As we did our best to hide
our faces and hold in the loudest of the guffaws the girls in black were
unwittingly causing, they all continued on their earnest, clattering march,
ignoring us, except one. This one, single girl turned her face from the crowd
for just a second, and looked at us with the tiniest expression of
quizzicality. As if she knew, sort of, that Something Was Up, but she couldn't
quite grasp what it was, or what exactly it had to do with her. Then she turned
her head back and they were gone, clopping their way up the street.
Of course, it’s not
every night that one must contend with fifteen identically-dressed percussion
instruments for sidewalk space. A lot of the time it’s just the globs of
young, cell phone-equipped men who congregate outside of bars and spill out
onto the street. For a good idea of what the world is really like these days, make your way through a group of
these people, slowly. Listen in to their cell phone conversations. Frequently
you will hear up to five people talking very loudly about the positions of
their various bar-hopping buddies:
“Hey man! Hey…
hey, where you at?… What? …Naw, man, we’re all at
Brother’s! [short pause] …Brother’s! [another pause, broken
by the lighting, with a Zippo, of a cigarette] …Yeah! We were gonna meet
[Shelly, Cindy, Tiffany, etc.] over at [The Pub, Brats, etc.]… no…

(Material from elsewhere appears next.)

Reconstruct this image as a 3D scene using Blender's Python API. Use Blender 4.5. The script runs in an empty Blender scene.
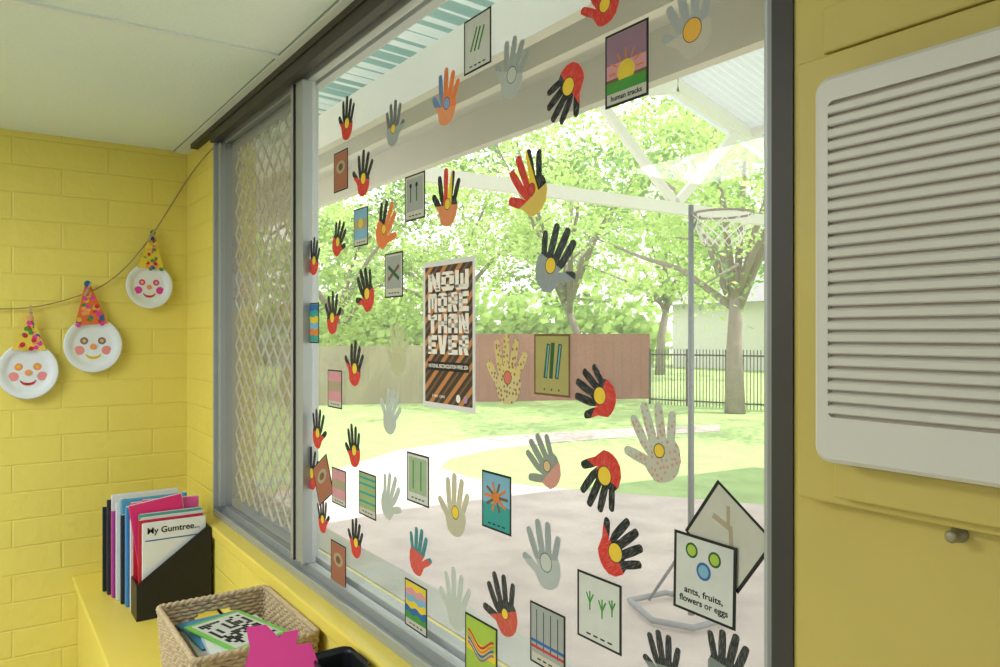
import bpy, math, random
from mathutils import Vector, Matrix
random.seed(7)
scene=bpy.context.scene
COL=scene.collection
scene.view_settings.view_transform='Standard'
scene.view_settings.look='None'

# ---------------------------------------------------------------- camera
F=758.0; CX=500.0; CY=333.5
CAM=Vector((3.54,-0.80,1.60))
A=math.radians(34.7)
DV=Vector((-math.cos(A),math.sin(A),0)); RV=Vector((math.sin(A),math.cos(A),0)); UV=Vector((0,0,1))
cd=bpy.data.cameras.new('camera'); cam=bpy.data.objects.new('camera',cd); COL.objects.link(cam)
cd.sensor_width=36; cd.lens=F*36/1000.0; cd.clip_start=0.02; cd.clip_end=300
M=Matrix((RV,UV,-DV)).transposed().to_4x4(); M.translation=CAM
cam.matrix_world=M
scene.camera=cam

def ray(px,py): return DV+RV*((px-CX)/F)-UV*((py-CY)/F)
def at(axis,val,px,py):
    r=ray(px,py); t=(val-CAM[axis])/r[axis]; return CAM+r*t, t
def gnd(px,depth,z=0.0):
    p=CAM+(DV+RV*((px-CX)/F))*depth; return Vector((p.x,p.y,z))

# ---------------------------------------------------------------- materials
MC={}
def mat(name,col,rough=0.6,var=0.08,scale=8.0,bump=0.0,metal=0.0,trans=0.0,spec=0.4,emit=0.0,stretch=None):
    if name in MC: return MC[name]
    m=bpy.data.materials.new(name); m.use_nodes=True; nt=m.node_tree; N=nt.nodes; L=nt.links
    b=N['Principled BSDF']; out=N['Material Output']
    tc=N.new('ShaderNodeTexCoord'); n=N.new('ShaderNodeTexNoise'); n.inputs['Scale'].default_value=scale; n.inputs['Detail'].default_value=4
    if stretch:
        mp=N.new('ShaderNodeMapping'); mp.inputs['Scale'].default_value=stretch; L.new(tc.outputs['Object'],mp.inputs['Vector']); L.new(mp.outputs[0],n.inputs['Vector'])
    else: L.new(tc.outputs['Object'],n.inputs['Vector'])
    cr=N.new('ShaderNodeMix'); cr.data_type='RGBA'
    cr.inputs[6].default_value=(*[c*(1-var) for c in col],1); cr.inputs[7].default_value=(*[min(1,c*(1+var)) for c in col],1)
    L.new(n.outputs[0],cr.inputs[0]); L.new(cr.outputs[2],b.inputs['Base Color'])
    b.inputs['Roughness'].default_value=rough; b.inputs['Metallic'].default_value=metal; b.inputs['Specular IOR Level'].default_value=spec
    if bump:
        bp=N.new('ShaderNodeBump'); bp.inputs['Strength'].default_value=bump; bp.inputs['Distance'].default_value=0.01
        L.new(n.outputs[0],bp.inputs['Height']); L.new(bp.outputs[0],b.inputs['Normal'])
    if trans:
        t=N.new('ShaderNodeBsdfTranslucent'); L.new(cr.outputs[2],t.inputs[0]); mx=N.new('ShaderNodeMixShader'); mx.inputs[0].default_value=trans
        L.new(b.outputs[0],mx.inputs[1]); L.new(t.outputs[0],mx.inputs[2]); L.new(mx.outputs[0],out.inputs[0])
    MC[name]=m; return m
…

yeah! …What? Dude, I can’t hear you! ….What? …What?
Or, alternatively but
somewhat less frequently:
“Hey, baby, where you
at? …What, baby? [pause] Naw, we’re all at Brother’s. [pause]
…You gonna come over to… what? …Wait, baby, I— [long
pause, accompanied by pained facial expressions] No, no, I wasn’t—
[even longer pause, during which the young man occasionally lifts the phone off
his ear to hold it halfway down to his waist, rolls his eyes, and looks around
to see who’s watching] …Listen, baby, I was just gonna— [yet
another pause, the details of which are best left to the imagination].
I’ll spare you any
more of that. In fact, if you were able to read all of that dialogue, which
sounds like some bad screen writing but is in fact virtually verbatim, without
beginning to feel dizzy, you might want to get a checkup soon, or put the
brakes on, or something. I personally am only able to handle it due to
extensive experience in walking down State Street at bar time.

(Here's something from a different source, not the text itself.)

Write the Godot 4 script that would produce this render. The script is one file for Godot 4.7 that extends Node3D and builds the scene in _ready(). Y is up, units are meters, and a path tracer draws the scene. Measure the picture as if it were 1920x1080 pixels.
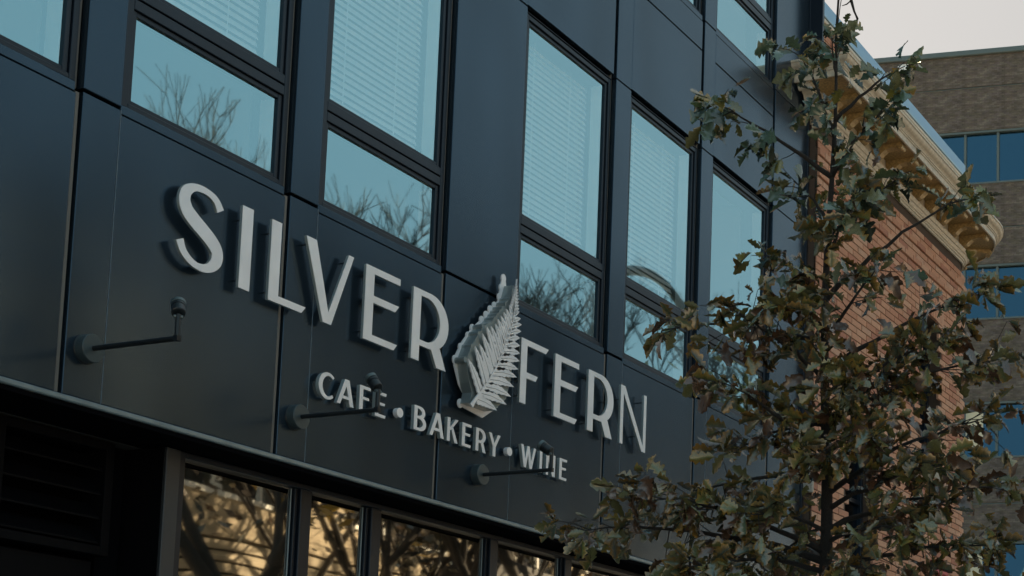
extends Node3D

var rng := RandomNumberGenerator.new()
var used := {}
var M := {}

# ---------------------------------------------------------------- small helpers
func numbered(called: String) -> String:
	if not used.has(called):
		used[called] = 0
		return called
	used[called] += 1
	return "%s_%03d" % [called, used[called]]

func tag(o: Node3D, label: String, category: String, group := "") -> Node3D:
	o.set_meta("label", label)
	o.set_meta("category", category)
	if group != "":
		o.set_meta("group", group)
	return o

func thing(called: String, label: String, category: String, at: Vector3, group := "") -> Node3D:
	var o := Node3D.new()
	o.name = numbered(called)
	add_child(o)
	o.position = at
	tag(o, label, category, group)
	return o

func origin_of(n: Node) -> Vector3:
	var p := Vector3.ZERO
	while n != null and n != self:
		p += (n as Node3D).position
		n = n.get_parent()
	return p

# commits a SurfaceTool whose vertices are in world metres as one named mesh under parent
func obj(called: String, st: SurfaceTool, mat: Material, parent: Node = self) -> MeshInstance3D:
	st.generate_normals()
	var m := st.commit()
	m.surface_set_material(0, mat)
	return put(called, m, parent)

func put(called: String, m: Mesh, parent: Node = self) -> MeshInstance3D:
	var o := MeshInstance3D.new()
	o.mesh = m
	o.name = numbered(called) if parent == self else called
	parent.add_child(o, true)
	if parent != self:
		o.position = -origin_of(parent)
	return o

func struct(called: String, st: SurfaceTool, mat: Material) -> MeshInstance3D:
	var o := obj(called, st, mat)
	o.set_meta("kind", "structure")
	return o

func S(smooth := false) -> SurfaceTool:
	var st := SurfaceTool.new()
	st.begin(Mesh.PRIMITIVE_TRIANGLES)
	st.set_smooth_group(0 if smooth else -1)
	return st

func tri(st: SurfaceTool, a: Vector3, b: Vector3, c: Vector3) -> void:
	st.add_vertex(a)
	st.add_vertex(b)
	st.add_vertex(c)

# quad whose corners run clockwise seen from its front
func quad(st: SurfaceTool, a: Vector3, b: Vector3, c: Vector3, d: Vector3) -> void:
	tri(st, a, b, c)
	tri(st, a, c, d)

func box(st: SurfaceTool, a: Vector3, b: Vector3) -> void:
	var p := [Vector3(a.x, a.y, a.z), Vector3(b.x, a.y, a.z), Vector3(b.x, b.y, a.z), Vector3(a.x, b.y, a.z), Vector3(a.x, a.y, b.z), Vector3(b.x, a.y, b.z), Vector3(b.x, b.y, b.z), Vector3(a.x, b.y, b.z)]
	for f in [[7, 6, 5, 4], [2, 3, 0, 1], [3, 7, 4, 0], [6, 2, 1, 5], [3, 2, 6, 7], [4, 5, 1, 0]]:
		quad(st, p[f[0]], p[f[1]], p[f[2]], p[f[3]])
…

Madison during the summer is
naturally not free of such absurdities as those listed above; it’s simply
that, once September rolls around, there are a lot more of them. The downtown
in the summer months has the personality and easy self-confidence of a young,
hip married couple, the type who might usually go to bed early but will still
party with their 21-year-old cousins if asked. Madison during the summer knows
that it doesn’t need to spend every Friday night being seen on the street
in its new threads, but not because it’s become boring. Far from it. It
just knows better ways to have a good time.
Once the underagers return
to the city, however, with their passionate and confused self-consciousness,
their need to be recognized by peers who are all, unbeknownst to them, just as
uncomfortable and insecure as they are, and their –I’ll admit
it— almost endearing
affectations, Madison’s personality changes. It picks up more of the insecurity,
the need to be seen, the insatiable desire to keep up with fashion and strange,
momentary styles. The transient feeling returns. We dwellers of the areas east
of the Square are mercifully spared the brunt of these effects, but they exist
nonetheless, working at the edges of our powers of perception, subtly but very
surely changing the fabric of the town we live in.
Not that I’m
suggesting anyone do anything
about it, of course. What would be the point? It’s a better idea by far
to just sit back for the next 9 months and enjoy the show, watch the hordes of
confused freshmen bounce their way from party to party until by May they wander
all the way out of town. Despite the change in character that accompanies the
return of the school year, Madison is still, and I think most people are with
me here, an agreeable place to live. I don’t worry about getting mugged
as I walk down my street at night. I’ve never been carjacked in Madison.
I feel pretty safe here, all in all.
But I keep an eye peeled for
squadrons of girls in little black dresses and big, wooden heels.